Jarana a la cubana
A Camilo de Ory (Segovia, 1970), que acaba de publicar 300 (Editorial El Gaviero), un poemario extraído de sus estatus de Twitter, le invitaron a un festival de poesía en La Habana. Era el debut del poeta, que reside en Málaga, en la isla de Cuba, y la primera vez que se montaba en un avión.
¿Cómo fue el despegue?
El viaje fue iniciático en muchos aspectos. No había volado nunca y me iba a montar en cuatro aviones de una tacada. En el primero me reía histéricamente; en el tercero conseguí quedarme dormido.
¿Qué me dice de la llegada a La Habana?
El festival era la cosa más maravillosamente desorganizada del mundo. Conocí a gente como Eugeni Evtuchenko, que el primer día llevaba un pedo considerable, lo cual me hizo solidarizarme con su postura ante la vida.
¿Le imitó alguna noche?
Varias. Me alojaba en una casa de visita, una pensión que el Gobierno pone para los asistentes a este tipo de actos. Compartía habitación con un negro de dos metros, un indio con melena y un señor con gafas muy simpático, que resultaron ser un cantante increíble de boleros, un editor de Puerto Rico y un poeta local. Nos hicimos muy amigos; cuando llegaba a las tantas de la noche, ellos se preocupaban mucho.
¿Durmió fuera?
Sí, literalmente. Aunque en Cuba es muy difícil emborracharse, ya que sudas inmediatamente lo que bebes, lo conseguí una noche. Tras la jarana en el hotel Habana Libre, me quedé dormido en la acera, enfrente del hotel. Nadie me tocó un pelo hasta que vino a despertarme un policía para recomendarme que me fuera a casa.
¿Qué se percibe en la calle?
Música, que está por todas partes. A veces iba a un club que se llama La Zorra y el Cuervo.

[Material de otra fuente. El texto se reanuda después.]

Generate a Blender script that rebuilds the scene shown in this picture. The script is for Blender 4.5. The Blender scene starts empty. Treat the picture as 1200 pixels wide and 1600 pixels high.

Las paredes estaban llenas de fotos de mitos del jazz que habían pasado por allí. Cuando fui no estaban tocando los mitos, sino unos tipos que interpretaban música tradicional de muy buena calidad.
¿Bailó al ritmo caribeño?
No solo lo bailas, lo vives. Un día estuve casi media hora delante de una ventanilla esperando a que la chica que atendía terminase de hablar por teléfono. Ella, con todo su Caribe encima, le contaba la vida a una amiga mientras yo esperaba pacientemente. Me sentí como en casa.